**EXERCISE AIM**
Scan the lines below; pull out those with "script".

**EXTRACTED DATA**

## START

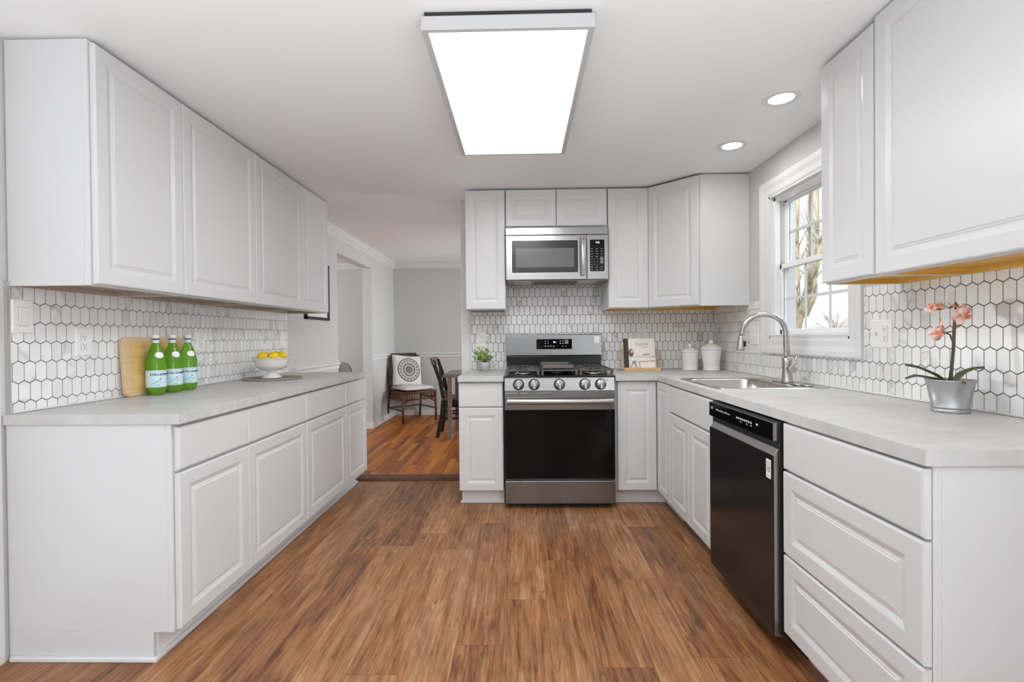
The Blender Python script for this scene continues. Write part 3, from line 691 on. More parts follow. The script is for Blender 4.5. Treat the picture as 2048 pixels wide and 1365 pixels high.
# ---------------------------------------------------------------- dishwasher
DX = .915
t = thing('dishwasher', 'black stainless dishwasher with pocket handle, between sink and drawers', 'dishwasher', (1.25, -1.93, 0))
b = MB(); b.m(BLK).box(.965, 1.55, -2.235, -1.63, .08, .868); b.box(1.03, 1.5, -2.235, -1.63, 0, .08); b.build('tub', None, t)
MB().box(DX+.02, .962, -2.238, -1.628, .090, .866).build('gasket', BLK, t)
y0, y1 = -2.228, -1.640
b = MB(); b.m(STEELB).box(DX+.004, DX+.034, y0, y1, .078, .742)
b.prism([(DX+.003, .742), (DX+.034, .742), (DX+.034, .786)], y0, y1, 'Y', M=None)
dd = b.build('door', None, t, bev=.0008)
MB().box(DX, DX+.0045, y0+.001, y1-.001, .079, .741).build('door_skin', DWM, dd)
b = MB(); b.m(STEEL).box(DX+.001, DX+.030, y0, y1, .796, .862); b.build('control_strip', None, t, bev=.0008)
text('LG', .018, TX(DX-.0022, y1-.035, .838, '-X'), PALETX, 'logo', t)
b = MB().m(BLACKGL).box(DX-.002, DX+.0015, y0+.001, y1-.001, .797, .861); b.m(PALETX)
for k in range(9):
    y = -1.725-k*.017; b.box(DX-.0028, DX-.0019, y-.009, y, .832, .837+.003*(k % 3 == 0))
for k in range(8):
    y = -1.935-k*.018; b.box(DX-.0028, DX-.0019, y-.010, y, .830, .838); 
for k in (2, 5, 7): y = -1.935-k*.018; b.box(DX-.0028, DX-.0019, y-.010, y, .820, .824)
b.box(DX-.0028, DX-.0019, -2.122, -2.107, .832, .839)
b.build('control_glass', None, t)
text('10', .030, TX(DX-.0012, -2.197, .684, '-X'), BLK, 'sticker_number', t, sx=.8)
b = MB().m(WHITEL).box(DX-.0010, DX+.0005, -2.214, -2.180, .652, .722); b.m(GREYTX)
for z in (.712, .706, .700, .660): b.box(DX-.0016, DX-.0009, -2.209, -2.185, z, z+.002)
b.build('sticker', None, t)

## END
## START

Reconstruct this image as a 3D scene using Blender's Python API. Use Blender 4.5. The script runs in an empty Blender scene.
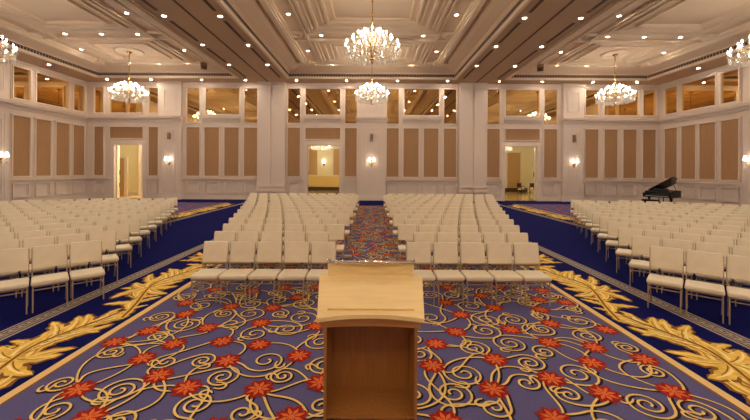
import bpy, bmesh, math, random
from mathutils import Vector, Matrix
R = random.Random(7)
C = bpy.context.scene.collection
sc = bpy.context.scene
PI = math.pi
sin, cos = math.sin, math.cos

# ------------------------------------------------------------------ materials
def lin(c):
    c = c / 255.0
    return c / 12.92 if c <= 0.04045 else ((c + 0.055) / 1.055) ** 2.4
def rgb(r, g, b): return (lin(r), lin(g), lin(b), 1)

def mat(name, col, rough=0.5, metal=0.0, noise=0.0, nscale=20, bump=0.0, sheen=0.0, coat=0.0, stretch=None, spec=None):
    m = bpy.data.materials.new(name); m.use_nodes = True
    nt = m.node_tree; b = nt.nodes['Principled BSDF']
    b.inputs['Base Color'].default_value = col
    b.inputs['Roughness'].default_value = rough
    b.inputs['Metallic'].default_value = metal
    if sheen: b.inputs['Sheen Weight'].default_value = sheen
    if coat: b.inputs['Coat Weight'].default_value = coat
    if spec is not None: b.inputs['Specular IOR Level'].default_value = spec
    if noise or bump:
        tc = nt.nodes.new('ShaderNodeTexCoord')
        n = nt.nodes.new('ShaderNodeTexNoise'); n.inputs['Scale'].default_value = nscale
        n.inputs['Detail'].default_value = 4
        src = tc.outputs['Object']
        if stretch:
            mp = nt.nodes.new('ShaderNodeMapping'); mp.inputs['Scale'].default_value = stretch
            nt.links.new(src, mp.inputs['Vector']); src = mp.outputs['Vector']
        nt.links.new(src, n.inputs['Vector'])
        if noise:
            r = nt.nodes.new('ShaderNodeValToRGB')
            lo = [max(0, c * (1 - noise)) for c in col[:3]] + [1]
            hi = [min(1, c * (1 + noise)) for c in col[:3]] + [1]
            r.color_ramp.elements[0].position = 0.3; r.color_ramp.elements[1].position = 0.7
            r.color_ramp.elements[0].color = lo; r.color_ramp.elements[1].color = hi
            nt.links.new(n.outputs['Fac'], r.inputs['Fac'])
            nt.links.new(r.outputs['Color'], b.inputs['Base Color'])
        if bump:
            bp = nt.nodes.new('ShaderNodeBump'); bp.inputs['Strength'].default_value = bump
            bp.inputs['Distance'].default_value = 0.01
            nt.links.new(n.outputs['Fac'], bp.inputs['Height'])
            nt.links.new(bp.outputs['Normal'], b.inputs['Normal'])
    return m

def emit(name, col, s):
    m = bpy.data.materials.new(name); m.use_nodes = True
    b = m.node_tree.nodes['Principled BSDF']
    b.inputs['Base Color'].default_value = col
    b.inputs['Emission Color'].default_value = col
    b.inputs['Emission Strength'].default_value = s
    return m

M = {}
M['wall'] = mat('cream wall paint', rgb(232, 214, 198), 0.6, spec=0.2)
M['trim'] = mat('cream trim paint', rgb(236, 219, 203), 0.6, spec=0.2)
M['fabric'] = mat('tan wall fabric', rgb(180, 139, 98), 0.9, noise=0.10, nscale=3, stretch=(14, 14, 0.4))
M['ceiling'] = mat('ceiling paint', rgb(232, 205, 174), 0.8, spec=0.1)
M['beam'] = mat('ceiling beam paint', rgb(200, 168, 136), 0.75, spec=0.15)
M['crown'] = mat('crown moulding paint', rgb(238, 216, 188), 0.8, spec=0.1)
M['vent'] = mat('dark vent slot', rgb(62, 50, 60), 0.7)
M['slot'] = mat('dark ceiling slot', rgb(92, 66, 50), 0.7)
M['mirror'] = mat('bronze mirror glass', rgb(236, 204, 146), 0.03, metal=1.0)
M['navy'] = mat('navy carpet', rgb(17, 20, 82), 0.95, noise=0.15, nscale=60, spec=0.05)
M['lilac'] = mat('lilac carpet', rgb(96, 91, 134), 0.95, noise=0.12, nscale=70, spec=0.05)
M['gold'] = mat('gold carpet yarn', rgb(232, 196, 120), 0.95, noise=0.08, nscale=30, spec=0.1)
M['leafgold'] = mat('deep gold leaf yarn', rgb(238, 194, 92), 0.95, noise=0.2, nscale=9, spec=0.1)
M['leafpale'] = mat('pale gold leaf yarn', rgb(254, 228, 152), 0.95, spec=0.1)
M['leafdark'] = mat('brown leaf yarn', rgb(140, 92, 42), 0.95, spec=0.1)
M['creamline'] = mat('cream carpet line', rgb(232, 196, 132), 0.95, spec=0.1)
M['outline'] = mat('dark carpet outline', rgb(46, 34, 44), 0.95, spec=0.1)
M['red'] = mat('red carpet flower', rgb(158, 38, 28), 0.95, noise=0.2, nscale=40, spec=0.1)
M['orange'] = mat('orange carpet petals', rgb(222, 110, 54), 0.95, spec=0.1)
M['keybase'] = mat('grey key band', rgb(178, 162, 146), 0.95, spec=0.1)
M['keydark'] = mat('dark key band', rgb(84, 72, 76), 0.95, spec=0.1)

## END
## START

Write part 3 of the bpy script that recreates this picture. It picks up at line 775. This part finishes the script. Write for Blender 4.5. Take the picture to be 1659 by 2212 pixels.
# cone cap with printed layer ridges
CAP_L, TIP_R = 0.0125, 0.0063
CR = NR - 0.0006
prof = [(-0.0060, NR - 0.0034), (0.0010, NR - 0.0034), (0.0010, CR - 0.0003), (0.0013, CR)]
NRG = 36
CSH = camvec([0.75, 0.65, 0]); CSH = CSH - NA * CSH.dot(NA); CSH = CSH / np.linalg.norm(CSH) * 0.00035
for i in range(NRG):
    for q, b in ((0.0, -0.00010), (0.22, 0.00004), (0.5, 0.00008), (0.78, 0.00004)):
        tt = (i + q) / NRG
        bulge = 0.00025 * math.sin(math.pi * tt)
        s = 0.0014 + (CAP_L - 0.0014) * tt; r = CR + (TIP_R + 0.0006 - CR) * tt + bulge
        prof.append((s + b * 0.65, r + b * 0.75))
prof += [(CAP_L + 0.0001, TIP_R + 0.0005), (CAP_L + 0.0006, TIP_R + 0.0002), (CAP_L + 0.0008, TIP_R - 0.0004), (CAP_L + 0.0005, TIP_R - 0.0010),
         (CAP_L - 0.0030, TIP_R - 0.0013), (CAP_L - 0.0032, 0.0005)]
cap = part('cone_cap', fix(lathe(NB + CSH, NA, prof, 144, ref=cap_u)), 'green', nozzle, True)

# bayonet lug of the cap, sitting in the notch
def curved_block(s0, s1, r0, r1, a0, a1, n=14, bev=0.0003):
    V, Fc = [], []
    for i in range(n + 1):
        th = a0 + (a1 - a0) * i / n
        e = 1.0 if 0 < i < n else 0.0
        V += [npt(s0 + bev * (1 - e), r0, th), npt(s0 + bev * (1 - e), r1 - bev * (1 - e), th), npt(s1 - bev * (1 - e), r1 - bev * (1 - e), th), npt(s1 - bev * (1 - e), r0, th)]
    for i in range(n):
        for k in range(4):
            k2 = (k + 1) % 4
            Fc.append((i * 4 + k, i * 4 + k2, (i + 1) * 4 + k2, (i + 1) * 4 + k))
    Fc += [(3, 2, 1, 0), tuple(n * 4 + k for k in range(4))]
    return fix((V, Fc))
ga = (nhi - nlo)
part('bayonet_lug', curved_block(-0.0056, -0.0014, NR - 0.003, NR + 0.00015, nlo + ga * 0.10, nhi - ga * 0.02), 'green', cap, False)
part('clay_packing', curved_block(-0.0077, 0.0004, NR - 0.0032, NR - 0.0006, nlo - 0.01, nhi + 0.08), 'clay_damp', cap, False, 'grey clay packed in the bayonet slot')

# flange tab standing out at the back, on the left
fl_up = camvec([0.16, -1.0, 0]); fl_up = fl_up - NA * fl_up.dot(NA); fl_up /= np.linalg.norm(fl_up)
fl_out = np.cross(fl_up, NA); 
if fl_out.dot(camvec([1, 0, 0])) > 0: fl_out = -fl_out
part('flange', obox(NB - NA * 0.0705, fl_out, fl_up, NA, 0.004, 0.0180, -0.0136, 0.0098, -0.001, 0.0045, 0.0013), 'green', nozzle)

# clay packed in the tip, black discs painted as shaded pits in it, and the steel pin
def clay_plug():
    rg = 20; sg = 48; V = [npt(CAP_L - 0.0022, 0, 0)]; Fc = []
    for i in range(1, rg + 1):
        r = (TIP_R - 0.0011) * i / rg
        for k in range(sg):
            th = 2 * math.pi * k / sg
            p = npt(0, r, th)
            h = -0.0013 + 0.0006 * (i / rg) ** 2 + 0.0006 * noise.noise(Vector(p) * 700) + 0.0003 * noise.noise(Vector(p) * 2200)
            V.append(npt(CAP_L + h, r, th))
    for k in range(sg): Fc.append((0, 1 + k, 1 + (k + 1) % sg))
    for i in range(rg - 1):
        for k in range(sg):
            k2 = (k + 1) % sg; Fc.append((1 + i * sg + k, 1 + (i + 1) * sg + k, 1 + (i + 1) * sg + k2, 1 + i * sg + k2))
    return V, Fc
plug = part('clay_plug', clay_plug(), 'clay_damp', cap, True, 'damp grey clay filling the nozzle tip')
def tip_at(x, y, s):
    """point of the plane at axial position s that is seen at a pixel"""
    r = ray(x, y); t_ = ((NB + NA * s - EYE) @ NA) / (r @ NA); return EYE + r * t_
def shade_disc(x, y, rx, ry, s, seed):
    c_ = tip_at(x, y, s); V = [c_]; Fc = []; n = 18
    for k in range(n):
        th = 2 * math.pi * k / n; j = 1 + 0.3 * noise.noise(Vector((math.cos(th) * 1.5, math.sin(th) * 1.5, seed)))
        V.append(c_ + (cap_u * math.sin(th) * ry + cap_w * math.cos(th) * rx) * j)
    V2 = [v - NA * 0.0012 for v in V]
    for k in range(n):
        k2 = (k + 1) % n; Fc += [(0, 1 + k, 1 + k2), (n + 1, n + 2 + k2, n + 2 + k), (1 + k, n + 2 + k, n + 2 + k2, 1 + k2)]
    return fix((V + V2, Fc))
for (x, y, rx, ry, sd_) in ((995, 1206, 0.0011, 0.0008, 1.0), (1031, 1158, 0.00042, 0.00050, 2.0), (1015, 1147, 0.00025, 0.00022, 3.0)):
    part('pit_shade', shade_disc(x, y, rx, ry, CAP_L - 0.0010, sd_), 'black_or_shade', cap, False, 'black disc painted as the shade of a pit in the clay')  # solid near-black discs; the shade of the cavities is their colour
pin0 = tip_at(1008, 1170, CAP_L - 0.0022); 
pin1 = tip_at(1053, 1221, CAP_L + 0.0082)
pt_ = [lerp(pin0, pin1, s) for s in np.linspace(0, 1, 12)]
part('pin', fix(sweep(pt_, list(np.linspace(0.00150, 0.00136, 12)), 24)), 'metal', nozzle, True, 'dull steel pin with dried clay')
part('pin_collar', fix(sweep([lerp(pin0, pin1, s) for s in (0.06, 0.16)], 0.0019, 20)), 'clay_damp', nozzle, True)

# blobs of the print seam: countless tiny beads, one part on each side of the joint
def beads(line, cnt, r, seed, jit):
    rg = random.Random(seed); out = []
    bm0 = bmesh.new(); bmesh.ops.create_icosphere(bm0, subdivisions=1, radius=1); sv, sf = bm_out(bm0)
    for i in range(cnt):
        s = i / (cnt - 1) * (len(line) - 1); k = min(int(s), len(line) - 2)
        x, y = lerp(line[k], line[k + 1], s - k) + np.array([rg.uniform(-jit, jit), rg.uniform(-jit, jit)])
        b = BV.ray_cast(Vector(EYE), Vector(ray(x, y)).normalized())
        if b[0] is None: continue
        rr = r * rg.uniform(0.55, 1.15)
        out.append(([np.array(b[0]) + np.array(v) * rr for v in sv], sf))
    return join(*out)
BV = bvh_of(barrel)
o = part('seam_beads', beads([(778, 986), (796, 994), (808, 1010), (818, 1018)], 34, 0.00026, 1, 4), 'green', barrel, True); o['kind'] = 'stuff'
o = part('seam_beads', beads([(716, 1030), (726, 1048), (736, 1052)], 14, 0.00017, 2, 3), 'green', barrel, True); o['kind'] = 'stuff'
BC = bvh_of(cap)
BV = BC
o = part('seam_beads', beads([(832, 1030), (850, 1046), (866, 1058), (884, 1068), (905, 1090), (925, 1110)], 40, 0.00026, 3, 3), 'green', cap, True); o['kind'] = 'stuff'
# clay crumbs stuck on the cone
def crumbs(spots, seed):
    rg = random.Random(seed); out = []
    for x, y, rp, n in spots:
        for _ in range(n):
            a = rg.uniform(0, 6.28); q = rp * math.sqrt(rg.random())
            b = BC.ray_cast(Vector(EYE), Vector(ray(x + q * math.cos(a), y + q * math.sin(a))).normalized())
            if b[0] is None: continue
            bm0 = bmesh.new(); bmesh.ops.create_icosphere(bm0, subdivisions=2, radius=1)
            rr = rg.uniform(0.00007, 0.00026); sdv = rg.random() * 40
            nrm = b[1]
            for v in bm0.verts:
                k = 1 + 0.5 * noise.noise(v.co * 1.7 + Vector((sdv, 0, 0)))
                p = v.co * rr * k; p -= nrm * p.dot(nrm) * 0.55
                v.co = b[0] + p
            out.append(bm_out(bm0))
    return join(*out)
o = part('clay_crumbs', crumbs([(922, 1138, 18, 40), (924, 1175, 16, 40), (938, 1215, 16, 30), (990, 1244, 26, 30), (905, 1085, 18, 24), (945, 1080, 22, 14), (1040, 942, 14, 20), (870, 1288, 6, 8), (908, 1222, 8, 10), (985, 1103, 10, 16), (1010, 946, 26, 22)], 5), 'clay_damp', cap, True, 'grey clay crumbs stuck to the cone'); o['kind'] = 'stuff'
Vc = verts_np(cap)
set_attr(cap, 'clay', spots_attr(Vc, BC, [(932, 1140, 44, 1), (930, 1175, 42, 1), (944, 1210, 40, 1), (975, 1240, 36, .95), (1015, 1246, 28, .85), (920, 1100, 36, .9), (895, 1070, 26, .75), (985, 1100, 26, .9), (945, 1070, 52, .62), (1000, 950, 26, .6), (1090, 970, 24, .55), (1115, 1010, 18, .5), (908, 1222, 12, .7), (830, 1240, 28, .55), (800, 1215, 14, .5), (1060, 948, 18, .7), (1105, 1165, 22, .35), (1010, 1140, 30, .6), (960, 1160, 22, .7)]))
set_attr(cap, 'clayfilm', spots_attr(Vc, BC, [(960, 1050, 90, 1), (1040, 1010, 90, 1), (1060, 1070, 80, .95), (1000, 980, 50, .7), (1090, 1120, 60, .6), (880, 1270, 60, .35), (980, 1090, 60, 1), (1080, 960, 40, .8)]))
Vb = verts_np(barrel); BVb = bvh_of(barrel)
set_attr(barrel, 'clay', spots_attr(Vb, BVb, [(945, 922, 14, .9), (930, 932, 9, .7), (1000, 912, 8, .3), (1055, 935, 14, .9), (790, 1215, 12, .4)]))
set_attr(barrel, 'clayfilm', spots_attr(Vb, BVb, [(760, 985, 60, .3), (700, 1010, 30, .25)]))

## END

**SOLVED PROBLEM**
The Blender Python script for this scene continues. Write part 3, from line 691 on. More parts follow. The script is for Blender 4.5. Treat the picture as 2048 pixels wide and 1365 pixels high.
Reconstruct this image as a 3D scene using Blender's Python API. Use Blender 4.5. The script runs in an empty Blender scene.
Write part 3 of the bpy script that recreates this picture. It picks up at line 775. This part finishes the script. Write for Blender 4.5. Take the picture to be 1659 by 2212 pixels.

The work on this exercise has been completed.